I think the main reason why fatherlessness is such a massive problem in America is simply the fact that we decided that fathers weren’t all that important anymore. In the early 1900s, calling someone a “bastard” was enough to start a duel to the death, but in 2014, the social stigma of having an absent father has all but vanished. Sometime around the midpoint of the 20th century—perhaps during all of the Great Society reforms—we up and decided that if daddies can’t support their families, we’ll simply use public funds as a surrogate papa.
And while social entitlements may have kept a few bellies fed, they sure as hell didn’t do a very good job of imparting any fatherly wisdom on the masses. And so we found ourselves with an entire generation of men, of all races and creeds, with no idea what it meant to be someone’s provider, along with an entire generation of women who had no idea what a decent man was supposed to resemble. With no male role models within the home, it’s probably not surprising that many teens began equating masculine ideals with some less-than-savory sorts outside the home: namely, pimps and drug runners and gangsters and a whole host of other no-goodniks whose top priority, most assuredly, wasn’t living honestly and working hard to put food on the table.

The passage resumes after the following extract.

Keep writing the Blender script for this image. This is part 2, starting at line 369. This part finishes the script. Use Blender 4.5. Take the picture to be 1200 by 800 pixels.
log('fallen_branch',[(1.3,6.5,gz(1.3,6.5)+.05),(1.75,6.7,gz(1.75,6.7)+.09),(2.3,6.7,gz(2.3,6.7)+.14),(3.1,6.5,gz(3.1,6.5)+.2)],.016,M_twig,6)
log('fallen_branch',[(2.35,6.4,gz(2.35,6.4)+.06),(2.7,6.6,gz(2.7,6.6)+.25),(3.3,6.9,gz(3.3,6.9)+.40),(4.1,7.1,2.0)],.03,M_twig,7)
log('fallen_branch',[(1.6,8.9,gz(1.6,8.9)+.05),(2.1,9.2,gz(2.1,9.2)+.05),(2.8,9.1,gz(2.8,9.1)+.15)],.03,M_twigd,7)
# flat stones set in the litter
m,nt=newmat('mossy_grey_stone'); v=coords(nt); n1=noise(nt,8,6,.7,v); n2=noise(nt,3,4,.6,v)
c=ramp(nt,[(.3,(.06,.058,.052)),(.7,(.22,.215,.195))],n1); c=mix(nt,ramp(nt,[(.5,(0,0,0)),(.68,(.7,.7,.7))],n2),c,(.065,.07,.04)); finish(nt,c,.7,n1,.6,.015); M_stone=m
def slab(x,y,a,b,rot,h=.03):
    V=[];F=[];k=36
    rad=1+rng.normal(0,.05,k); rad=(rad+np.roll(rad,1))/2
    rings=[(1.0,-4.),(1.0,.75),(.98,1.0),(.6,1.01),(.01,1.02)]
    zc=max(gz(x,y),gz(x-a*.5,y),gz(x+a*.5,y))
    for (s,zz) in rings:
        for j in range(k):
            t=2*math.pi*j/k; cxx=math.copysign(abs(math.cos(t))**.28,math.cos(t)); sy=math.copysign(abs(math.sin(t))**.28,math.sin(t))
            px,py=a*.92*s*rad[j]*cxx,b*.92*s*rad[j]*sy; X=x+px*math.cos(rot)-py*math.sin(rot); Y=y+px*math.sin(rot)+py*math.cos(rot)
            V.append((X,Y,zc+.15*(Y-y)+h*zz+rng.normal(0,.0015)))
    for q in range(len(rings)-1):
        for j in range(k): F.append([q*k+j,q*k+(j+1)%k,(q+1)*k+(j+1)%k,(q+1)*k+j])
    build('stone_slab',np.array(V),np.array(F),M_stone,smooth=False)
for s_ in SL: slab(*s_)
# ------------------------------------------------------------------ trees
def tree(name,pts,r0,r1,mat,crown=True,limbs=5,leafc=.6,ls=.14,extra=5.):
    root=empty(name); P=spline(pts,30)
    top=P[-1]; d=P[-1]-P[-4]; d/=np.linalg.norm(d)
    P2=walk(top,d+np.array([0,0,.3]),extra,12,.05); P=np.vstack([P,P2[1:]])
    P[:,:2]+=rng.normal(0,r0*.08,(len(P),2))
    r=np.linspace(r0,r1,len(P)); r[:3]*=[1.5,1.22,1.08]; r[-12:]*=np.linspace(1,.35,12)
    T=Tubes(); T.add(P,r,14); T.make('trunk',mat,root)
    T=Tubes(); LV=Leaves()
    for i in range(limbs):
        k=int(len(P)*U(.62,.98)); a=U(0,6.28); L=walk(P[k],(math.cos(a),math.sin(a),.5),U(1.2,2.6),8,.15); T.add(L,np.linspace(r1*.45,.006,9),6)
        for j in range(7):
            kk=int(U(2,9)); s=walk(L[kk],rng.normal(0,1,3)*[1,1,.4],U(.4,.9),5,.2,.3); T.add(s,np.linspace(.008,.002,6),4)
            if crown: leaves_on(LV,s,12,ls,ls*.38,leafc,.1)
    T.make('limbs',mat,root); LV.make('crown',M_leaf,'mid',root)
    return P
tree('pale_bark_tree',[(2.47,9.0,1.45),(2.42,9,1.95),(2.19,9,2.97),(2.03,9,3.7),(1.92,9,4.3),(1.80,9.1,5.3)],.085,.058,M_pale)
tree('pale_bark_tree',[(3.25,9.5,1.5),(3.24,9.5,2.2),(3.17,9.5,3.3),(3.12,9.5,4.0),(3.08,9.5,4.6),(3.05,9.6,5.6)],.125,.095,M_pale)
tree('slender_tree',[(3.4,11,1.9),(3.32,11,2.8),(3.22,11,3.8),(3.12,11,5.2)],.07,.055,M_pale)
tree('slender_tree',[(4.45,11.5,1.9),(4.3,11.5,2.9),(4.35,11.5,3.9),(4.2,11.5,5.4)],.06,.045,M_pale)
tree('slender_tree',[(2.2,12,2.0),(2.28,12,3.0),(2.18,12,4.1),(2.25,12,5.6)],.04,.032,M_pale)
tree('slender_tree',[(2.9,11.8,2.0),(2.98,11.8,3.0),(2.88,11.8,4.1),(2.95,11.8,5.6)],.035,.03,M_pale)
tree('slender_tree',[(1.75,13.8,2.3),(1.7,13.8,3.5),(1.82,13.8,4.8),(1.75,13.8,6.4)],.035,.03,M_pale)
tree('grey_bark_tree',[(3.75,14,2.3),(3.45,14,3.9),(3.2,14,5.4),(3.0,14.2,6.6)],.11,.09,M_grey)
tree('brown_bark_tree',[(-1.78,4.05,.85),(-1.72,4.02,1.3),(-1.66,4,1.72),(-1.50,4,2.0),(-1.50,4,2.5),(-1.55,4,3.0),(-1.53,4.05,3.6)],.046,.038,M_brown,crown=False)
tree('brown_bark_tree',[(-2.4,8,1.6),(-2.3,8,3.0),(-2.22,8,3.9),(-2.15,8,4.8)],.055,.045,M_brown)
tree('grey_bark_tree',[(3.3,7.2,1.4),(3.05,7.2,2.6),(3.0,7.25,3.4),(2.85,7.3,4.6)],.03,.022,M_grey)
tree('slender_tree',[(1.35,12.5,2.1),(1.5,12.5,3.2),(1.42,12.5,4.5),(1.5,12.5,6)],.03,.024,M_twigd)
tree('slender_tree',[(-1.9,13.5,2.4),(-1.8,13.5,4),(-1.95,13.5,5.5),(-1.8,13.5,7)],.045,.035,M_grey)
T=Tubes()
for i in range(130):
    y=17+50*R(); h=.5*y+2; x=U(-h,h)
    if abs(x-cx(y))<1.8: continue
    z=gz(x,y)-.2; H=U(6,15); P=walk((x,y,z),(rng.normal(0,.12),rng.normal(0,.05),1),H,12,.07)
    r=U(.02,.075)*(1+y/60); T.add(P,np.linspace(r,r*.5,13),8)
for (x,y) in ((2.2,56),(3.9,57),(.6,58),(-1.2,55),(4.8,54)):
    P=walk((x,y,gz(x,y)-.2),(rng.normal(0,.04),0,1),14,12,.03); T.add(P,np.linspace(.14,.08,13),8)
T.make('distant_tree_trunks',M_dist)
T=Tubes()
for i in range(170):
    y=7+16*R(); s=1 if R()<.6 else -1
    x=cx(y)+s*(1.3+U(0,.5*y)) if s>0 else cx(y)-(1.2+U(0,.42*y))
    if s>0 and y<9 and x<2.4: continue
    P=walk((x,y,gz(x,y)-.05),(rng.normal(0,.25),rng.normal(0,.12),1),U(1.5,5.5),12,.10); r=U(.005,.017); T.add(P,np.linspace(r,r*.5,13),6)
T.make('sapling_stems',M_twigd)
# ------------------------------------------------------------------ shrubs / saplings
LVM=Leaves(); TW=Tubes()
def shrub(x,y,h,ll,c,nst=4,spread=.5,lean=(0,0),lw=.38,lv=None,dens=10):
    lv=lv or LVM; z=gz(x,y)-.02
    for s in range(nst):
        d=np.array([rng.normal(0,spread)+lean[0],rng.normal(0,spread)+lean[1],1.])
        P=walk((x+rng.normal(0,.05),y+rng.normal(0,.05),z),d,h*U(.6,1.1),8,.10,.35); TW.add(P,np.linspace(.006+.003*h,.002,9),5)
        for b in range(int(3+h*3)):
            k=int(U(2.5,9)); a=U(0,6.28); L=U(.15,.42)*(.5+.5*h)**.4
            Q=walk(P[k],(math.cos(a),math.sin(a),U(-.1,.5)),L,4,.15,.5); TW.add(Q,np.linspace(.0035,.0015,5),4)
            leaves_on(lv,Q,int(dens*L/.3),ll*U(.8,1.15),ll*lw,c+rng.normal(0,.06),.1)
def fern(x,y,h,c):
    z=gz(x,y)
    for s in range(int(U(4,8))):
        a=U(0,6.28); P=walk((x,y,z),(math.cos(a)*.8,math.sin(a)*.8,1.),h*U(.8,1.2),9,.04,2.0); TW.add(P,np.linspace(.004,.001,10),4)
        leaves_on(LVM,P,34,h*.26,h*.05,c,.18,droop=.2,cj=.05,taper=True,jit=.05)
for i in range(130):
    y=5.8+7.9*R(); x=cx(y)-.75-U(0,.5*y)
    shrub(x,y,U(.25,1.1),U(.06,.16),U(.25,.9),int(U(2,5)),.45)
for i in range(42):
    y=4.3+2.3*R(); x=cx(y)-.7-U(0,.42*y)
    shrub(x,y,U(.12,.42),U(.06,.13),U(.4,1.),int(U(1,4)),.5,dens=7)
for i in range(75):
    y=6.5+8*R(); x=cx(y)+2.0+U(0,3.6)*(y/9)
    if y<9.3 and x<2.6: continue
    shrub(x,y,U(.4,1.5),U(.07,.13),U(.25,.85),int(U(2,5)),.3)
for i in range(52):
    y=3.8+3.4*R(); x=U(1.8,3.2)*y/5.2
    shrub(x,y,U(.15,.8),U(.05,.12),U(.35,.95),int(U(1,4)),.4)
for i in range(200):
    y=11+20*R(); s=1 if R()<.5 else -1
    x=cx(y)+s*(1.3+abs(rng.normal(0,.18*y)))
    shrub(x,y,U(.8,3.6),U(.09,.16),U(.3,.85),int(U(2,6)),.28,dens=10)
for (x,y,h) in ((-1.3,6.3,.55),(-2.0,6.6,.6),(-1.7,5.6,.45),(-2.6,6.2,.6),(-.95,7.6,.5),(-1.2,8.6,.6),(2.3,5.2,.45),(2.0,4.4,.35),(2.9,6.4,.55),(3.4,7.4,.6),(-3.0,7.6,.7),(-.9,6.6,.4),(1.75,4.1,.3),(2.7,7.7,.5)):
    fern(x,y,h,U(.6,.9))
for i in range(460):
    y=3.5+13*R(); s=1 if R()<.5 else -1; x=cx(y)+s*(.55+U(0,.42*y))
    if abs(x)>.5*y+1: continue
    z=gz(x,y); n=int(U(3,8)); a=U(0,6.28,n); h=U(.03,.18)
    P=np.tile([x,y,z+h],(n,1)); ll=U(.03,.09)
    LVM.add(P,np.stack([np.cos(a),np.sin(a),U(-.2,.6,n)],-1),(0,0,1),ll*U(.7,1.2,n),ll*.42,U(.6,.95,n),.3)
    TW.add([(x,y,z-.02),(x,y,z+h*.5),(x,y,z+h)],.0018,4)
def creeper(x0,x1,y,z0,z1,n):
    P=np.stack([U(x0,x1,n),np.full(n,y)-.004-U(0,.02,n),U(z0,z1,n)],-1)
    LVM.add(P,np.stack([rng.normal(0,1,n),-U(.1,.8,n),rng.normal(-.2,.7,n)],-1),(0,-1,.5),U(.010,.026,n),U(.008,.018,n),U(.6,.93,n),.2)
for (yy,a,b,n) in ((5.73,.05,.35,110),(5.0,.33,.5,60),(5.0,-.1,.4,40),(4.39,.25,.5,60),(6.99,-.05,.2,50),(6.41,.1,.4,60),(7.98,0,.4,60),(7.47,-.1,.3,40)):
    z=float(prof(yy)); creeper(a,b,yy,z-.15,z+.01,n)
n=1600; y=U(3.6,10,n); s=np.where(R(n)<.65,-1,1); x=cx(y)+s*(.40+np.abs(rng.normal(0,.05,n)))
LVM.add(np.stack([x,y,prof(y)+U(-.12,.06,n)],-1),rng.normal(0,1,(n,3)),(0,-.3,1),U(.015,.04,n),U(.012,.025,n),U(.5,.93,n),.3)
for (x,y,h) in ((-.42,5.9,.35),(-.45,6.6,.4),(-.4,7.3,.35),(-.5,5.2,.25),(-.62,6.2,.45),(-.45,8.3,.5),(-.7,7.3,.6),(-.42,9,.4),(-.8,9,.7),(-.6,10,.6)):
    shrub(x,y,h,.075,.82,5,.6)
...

Some of the more sure-footed politicians and pundits may make note of this, but legislatively, there’s nothing to be done to remedy it. Sure, sure, you can legally force fathers to pay child support, but they’ll probably do what Daddy Swift did: simply haul ass to another state, lay low for a couple of years, and take a dirt nap without coughing up a single dime. As hard as fathers half a century ago worked to support their families, I sometimes wonder if today’s deadbeat dads work even harder to avoid supporting their own flesh and blood.
Alas, fatherlessness isn’t a political issue, something that can be regulated or voted on. Instead, it’s a cultural matter, something that is dictated and reinforced by society at large. Odds are, the only way we can promote fatherliness is if we got together and started championing it as something worthwhile, important and just—you know, they same way everybody goes on and on about how great “diversity” and “equality” is.
I guess US culture doesn’t find that much value in fathers anymore. A long, long time ago, we decided that patriarchs shouldn’t be moral pillars such as Atticus Fitch or Andy Griffith, but laughable buffoons such as Peter Griffin and Homer Simpson. Indeed, the very term “patriarch” itself has been expropriated to mean “oppressive” instead of “protective,” something indicative of masculine tyranny as opposed to masculine affection.
Father’s Day is the least celebrated holiday in America. And if we keep decrying fatherhood’s importance the way we’re doing now, in a few generations we may not even know what a “father” used to be.